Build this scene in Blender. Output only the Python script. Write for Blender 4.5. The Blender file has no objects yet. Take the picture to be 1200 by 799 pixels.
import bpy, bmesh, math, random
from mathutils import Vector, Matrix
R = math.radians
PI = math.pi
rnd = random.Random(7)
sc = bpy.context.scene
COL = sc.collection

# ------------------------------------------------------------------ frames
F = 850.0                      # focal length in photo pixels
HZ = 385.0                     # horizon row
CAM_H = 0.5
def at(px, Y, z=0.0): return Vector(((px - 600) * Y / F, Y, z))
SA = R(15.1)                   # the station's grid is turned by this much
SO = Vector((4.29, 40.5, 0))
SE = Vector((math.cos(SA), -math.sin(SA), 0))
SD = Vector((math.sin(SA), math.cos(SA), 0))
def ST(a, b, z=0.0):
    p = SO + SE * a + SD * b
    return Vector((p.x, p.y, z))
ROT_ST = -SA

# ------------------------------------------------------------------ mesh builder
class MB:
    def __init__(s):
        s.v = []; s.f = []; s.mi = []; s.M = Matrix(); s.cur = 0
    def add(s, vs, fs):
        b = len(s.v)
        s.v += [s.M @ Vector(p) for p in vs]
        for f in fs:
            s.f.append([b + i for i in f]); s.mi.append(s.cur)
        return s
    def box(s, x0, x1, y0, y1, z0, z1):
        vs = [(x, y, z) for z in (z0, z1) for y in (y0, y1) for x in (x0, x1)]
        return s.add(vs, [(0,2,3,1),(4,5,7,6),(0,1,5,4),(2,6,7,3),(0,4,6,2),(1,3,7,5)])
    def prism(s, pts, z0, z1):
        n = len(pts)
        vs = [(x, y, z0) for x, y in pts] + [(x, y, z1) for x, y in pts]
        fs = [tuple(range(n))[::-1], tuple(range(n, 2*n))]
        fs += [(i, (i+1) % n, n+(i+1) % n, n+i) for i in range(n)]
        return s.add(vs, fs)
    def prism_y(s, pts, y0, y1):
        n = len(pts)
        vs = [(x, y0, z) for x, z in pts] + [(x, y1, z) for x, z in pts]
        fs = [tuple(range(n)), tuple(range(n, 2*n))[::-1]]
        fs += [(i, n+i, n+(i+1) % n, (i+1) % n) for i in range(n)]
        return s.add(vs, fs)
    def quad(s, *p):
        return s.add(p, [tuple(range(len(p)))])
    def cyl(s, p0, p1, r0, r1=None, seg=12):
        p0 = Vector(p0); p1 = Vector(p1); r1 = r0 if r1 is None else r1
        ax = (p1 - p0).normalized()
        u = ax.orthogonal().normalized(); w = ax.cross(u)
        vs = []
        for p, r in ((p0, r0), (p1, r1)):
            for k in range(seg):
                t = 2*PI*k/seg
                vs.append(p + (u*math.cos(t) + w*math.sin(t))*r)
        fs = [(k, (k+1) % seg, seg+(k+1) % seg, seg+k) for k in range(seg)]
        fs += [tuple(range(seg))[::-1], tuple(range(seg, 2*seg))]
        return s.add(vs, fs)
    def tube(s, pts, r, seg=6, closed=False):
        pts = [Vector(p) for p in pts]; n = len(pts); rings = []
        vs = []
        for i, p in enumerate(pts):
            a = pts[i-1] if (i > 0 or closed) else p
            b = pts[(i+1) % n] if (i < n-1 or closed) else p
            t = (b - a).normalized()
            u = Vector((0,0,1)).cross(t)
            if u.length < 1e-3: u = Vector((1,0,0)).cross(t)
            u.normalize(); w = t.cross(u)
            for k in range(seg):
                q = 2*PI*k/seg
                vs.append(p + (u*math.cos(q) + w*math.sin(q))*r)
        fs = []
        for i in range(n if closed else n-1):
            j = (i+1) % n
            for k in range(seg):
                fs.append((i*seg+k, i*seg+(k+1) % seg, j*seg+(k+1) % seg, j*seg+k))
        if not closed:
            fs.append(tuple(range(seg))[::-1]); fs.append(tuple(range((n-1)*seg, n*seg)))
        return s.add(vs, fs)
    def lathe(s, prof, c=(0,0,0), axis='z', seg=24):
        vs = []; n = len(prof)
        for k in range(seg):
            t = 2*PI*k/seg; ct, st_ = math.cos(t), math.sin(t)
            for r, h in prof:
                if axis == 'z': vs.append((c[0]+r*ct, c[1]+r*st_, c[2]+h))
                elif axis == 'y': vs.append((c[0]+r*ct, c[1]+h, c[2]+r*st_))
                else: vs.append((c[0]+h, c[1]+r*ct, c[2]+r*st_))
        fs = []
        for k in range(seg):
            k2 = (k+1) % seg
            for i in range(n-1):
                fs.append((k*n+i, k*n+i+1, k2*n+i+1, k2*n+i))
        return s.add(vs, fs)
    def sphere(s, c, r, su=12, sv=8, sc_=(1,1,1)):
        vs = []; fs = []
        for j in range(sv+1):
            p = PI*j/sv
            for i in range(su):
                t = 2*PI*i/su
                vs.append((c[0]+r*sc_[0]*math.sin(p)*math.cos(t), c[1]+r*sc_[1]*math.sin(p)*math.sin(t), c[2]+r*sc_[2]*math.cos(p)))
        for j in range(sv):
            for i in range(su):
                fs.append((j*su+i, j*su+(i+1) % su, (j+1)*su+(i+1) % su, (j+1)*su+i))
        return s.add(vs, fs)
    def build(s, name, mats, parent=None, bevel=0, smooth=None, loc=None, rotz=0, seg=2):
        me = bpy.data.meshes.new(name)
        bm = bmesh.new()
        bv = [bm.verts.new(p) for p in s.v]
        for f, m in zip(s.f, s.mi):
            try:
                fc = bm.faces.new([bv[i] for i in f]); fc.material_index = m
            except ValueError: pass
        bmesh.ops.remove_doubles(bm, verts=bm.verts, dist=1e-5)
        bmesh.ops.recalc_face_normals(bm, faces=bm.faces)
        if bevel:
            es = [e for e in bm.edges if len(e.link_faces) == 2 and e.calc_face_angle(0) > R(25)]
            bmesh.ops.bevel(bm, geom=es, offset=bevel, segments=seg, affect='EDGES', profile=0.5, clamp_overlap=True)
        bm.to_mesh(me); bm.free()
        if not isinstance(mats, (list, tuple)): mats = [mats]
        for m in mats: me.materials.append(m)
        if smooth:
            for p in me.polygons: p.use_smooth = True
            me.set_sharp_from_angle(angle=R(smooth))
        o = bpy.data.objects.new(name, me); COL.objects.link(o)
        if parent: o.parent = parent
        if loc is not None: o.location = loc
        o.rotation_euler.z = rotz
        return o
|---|
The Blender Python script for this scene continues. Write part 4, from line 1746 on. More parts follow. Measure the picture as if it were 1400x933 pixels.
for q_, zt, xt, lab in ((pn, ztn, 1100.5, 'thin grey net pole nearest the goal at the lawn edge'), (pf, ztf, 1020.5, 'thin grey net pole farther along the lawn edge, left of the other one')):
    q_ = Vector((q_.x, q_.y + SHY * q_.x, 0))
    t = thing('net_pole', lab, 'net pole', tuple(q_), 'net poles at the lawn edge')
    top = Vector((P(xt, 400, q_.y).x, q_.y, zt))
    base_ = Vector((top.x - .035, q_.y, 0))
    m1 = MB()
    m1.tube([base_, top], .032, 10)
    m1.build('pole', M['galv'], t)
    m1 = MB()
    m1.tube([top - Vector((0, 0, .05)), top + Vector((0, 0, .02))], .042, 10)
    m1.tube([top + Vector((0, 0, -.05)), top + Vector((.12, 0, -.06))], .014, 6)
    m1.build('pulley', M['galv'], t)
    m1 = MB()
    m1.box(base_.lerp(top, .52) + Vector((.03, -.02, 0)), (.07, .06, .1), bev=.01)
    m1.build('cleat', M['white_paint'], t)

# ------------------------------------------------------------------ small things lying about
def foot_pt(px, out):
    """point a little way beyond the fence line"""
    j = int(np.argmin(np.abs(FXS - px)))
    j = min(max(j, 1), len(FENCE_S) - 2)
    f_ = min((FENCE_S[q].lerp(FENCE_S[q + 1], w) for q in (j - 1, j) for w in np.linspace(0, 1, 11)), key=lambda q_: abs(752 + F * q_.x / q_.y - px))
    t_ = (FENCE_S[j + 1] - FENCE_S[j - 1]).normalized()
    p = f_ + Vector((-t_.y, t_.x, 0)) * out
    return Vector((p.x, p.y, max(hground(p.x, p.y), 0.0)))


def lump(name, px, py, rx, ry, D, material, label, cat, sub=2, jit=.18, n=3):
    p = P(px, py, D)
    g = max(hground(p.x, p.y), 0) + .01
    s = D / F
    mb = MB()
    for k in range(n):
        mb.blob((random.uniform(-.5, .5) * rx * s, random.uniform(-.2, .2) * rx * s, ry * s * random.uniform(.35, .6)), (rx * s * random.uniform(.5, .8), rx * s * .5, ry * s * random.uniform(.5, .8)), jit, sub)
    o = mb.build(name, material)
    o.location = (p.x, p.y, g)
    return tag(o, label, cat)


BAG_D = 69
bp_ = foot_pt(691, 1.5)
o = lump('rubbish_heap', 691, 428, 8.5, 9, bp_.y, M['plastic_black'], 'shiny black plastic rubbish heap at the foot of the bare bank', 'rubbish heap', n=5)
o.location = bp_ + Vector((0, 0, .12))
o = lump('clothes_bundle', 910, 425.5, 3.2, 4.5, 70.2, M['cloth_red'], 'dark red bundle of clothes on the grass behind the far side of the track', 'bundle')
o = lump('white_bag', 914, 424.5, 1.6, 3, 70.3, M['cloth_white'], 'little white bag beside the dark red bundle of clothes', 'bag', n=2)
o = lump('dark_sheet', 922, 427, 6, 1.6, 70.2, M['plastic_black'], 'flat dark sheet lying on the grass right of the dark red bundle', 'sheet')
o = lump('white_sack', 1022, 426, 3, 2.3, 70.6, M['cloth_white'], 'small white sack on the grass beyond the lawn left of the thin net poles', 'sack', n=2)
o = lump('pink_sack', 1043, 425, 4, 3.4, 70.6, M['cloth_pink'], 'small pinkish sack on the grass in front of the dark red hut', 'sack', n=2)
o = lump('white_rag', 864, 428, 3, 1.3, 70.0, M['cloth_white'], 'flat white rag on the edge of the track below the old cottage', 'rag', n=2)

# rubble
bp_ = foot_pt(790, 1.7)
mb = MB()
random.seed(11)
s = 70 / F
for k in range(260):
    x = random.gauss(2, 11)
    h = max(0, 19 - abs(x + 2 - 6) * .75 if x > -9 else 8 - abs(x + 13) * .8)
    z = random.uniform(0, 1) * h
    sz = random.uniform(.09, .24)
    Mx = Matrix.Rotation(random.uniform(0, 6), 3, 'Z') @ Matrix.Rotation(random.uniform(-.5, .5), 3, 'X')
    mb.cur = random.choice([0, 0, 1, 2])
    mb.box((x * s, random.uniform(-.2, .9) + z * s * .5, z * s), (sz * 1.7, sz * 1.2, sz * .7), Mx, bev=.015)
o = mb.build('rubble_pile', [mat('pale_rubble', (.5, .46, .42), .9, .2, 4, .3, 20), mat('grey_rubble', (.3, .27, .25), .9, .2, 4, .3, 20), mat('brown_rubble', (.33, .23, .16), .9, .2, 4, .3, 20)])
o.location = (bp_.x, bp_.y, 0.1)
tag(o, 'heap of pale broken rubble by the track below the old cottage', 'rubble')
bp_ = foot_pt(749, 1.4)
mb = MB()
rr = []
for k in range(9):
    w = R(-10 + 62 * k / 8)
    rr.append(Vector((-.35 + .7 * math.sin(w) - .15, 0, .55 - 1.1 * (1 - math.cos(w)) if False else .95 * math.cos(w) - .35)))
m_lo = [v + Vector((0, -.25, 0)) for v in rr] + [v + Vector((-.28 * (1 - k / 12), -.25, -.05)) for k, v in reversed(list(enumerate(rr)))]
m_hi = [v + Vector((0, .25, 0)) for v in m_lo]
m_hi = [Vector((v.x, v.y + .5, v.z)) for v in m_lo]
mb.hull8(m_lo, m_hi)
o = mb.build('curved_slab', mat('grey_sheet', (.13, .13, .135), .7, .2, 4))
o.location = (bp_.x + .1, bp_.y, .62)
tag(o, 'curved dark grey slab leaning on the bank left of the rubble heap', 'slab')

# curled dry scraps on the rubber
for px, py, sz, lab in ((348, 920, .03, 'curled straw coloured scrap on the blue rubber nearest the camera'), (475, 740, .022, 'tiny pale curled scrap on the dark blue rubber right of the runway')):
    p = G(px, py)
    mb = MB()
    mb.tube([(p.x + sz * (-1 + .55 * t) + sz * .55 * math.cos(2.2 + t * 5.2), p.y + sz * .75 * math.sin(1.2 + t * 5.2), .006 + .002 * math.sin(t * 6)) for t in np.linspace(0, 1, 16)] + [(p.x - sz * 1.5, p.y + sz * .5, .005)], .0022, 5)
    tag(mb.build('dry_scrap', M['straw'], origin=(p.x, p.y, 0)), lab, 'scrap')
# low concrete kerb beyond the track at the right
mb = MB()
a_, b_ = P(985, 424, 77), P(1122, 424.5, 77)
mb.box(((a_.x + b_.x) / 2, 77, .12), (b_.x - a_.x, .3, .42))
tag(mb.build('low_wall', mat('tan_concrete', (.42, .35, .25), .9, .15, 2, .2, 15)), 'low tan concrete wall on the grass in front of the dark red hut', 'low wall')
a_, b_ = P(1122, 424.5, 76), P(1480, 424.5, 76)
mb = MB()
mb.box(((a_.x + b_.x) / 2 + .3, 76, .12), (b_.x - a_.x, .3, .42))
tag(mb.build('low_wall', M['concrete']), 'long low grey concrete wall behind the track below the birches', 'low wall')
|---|
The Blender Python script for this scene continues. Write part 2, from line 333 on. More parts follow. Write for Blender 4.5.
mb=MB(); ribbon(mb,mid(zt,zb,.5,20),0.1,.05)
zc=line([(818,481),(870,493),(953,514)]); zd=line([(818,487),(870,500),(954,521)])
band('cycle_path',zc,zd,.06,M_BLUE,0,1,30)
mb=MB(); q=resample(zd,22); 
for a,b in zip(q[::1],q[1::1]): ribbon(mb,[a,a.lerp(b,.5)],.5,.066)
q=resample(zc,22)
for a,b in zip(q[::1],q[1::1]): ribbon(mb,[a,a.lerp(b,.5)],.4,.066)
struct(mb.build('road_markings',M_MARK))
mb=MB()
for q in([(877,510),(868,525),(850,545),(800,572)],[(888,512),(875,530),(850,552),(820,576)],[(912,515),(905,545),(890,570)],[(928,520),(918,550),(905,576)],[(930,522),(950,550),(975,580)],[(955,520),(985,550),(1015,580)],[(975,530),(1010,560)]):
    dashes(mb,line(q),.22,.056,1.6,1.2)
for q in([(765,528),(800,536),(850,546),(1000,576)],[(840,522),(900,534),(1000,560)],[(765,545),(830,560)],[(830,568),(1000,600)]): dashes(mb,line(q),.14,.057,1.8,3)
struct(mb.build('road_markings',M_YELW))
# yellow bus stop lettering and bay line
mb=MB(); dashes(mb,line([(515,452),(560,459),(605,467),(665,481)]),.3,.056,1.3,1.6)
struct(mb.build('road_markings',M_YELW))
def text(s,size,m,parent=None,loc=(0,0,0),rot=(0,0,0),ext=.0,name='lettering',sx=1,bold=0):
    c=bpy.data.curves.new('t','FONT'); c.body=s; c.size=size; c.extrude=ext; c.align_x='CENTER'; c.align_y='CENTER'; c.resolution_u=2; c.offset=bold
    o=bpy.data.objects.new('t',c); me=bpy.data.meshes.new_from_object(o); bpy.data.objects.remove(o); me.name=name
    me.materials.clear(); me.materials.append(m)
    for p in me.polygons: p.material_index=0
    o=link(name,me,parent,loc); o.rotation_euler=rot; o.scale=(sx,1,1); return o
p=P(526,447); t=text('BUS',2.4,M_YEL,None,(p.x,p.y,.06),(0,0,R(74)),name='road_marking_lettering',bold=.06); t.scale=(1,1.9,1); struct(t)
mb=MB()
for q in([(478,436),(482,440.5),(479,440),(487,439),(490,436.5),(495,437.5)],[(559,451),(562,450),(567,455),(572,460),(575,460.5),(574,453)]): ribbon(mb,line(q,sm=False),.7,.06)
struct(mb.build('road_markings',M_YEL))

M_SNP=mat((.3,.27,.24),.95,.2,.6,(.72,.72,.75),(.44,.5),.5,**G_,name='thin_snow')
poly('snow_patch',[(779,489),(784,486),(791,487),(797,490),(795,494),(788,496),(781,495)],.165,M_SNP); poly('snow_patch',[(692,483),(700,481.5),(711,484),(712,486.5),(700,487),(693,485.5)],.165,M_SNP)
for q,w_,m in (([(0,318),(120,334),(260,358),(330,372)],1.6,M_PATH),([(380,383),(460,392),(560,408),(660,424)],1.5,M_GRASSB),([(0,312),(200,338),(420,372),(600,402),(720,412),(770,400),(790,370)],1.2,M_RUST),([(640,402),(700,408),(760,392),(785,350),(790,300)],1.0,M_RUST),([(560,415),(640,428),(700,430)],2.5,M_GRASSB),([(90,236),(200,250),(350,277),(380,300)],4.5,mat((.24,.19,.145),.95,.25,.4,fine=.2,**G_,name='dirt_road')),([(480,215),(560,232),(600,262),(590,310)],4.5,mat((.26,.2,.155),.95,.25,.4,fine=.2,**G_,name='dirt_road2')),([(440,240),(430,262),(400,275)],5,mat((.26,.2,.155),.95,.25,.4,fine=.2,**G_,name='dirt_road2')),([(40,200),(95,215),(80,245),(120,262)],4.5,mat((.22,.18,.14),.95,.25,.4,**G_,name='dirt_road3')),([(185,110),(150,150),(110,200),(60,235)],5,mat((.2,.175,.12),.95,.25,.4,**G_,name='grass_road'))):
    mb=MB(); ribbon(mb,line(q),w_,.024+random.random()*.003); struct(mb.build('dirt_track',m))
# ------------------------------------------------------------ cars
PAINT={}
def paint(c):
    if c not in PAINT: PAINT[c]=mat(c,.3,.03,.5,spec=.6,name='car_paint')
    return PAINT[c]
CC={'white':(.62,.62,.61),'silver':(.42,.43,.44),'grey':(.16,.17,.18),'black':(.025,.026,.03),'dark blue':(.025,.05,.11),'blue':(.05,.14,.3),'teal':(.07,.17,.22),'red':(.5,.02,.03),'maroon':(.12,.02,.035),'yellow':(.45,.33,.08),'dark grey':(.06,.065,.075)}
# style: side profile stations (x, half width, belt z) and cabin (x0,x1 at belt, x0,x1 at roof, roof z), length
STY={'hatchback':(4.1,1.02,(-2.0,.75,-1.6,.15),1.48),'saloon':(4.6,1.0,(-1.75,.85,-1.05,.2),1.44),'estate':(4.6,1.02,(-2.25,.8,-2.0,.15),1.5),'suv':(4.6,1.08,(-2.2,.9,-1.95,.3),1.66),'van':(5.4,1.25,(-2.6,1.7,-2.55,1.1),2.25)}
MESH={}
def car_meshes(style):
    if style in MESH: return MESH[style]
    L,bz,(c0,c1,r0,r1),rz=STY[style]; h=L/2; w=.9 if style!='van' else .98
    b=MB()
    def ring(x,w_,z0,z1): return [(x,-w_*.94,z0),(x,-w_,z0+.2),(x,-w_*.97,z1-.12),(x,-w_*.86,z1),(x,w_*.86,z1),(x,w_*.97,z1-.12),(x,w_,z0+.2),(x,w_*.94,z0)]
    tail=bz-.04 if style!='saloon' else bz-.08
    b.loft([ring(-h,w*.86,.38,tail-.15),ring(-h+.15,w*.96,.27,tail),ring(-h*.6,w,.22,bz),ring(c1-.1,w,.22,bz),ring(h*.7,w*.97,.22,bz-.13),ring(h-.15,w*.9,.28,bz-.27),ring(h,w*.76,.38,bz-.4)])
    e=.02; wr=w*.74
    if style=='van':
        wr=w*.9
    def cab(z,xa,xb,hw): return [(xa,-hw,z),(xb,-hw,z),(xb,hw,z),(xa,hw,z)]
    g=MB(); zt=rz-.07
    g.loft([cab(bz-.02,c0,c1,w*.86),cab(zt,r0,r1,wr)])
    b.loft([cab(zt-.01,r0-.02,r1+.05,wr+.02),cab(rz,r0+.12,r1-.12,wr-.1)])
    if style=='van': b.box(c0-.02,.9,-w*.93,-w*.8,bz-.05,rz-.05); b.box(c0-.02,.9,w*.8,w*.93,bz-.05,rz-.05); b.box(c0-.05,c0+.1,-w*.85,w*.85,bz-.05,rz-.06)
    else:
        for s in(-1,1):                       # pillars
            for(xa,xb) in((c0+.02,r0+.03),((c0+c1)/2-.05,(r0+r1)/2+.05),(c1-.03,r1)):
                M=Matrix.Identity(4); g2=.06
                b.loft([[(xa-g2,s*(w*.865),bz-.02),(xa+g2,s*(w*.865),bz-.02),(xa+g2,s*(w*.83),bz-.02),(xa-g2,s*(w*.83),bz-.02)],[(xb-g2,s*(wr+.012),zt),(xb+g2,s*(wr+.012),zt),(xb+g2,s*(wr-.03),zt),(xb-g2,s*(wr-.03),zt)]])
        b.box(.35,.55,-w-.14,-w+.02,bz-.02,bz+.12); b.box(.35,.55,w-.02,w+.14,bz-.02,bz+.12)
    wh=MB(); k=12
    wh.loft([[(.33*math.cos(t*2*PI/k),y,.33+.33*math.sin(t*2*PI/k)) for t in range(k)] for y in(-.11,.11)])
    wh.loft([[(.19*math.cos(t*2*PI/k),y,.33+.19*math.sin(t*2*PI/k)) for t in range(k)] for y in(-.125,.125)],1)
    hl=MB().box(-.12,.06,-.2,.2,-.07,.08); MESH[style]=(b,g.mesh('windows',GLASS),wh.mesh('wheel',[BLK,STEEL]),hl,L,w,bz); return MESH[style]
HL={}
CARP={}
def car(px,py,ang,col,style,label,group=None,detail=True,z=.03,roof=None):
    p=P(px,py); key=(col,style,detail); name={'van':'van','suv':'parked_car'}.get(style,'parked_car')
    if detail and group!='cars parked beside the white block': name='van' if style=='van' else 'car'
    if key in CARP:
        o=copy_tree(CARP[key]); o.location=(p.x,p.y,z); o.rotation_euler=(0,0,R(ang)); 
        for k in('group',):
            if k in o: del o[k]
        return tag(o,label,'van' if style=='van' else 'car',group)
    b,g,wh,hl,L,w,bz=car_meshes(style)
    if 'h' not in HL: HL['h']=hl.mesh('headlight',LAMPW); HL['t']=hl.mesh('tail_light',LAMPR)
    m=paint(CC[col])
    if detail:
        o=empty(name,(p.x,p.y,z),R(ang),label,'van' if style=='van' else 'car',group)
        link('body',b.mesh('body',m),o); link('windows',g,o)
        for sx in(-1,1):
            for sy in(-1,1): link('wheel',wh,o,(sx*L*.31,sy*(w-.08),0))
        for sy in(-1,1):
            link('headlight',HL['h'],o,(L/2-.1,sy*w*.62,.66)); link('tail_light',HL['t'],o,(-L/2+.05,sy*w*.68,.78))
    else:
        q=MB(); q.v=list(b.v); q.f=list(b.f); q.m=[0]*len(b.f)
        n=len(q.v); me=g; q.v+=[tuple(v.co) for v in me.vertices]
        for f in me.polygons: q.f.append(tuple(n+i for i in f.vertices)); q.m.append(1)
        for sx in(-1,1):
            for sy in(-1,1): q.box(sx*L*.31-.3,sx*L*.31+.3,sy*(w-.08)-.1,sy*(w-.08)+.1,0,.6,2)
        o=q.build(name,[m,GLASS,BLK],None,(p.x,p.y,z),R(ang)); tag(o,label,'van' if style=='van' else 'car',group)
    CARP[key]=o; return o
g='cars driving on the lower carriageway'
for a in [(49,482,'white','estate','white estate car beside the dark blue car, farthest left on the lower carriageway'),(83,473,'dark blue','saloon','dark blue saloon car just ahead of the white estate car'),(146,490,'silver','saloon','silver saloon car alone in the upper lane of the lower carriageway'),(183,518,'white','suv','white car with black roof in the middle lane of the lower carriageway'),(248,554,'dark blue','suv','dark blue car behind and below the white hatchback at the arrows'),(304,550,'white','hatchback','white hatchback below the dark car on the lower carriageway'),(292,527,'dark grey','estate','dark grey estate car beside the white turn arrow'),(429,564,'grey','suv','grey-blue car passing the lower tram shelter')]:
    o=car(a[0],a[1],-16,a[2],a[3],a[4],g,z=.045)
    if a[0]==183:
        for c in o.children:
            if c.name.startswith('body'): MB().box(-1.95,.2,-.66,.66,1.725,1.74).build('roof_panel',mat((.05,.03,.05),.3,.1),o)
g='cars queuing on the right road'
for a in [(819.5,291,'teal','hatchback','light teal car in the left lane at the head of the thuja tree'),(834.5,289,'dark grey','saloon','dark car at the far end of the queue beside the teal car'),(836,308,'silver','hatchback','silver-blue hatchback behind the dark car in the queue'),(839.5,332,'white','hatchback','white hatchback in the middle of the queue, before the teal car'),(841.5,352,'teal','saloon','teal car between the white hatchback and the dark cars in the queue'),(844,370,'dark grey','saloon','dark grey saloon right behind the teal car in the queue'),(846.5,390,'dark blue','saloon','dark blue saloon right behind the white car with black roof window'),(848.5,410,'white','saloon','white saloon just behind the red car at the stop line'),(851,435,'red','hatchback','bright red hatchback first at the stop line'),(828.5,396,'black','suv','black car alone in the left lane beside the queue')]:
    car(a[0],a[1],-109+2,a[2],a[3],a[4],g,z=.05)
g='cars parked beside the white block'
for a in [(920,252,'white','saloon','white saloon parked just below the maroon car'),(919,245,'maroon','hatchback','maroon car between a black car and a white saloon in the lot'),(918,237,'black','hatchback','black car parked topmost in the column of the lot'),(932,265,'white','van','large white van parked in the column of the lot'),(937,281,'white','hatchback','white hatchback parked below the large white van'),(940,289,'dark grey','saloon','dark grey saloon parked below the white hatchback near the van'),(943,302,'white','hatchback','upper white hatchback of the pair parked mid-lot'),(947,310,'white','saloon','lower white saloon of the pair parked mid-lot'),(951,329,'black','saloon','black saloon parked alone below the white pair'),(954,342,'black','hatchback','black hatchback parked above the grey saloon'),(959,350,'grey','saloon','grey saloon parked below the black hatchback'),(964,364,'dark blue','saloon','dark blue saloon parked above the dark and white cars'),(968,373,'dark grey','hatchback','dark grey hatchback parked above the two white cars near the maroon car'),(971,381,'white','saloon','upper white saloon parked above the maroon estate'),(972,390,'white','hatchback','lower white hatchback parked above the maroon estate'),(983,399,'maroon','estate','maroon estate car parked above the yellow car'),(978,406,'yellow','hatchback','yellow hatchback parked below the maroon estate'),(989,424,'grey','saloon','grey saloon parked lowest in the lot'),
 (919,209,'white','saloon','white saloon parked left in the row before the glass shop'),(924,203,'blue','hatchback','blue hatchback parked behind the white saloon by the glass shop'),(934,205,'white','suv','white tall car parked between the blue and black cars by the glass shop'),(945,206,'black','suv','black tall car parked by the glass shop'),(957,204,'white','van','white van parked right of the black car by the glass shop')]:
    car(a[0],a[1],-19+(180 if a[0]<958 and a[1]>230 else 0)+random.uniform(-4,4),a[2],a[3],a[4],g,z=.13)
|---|
• Set problem
Transcribe the records above exactly, beginning at the line that contains "Build this scene" and ending with the line that contains "COL = sc.collection", both included, and nothing else.

• The response
Build this scene in Blender. Output only the Python script. Write for Blender 4.5. The Blender file has no objects yet. Take the picture to be 1200 by 799 pixels.
import bpy, bmesh, math, random
from mathutils import Vector, Matrix
R = math.radians
PI = math.pi
rnd = random.Random(7)
sc = bpy.context.scene
COL = sc.collection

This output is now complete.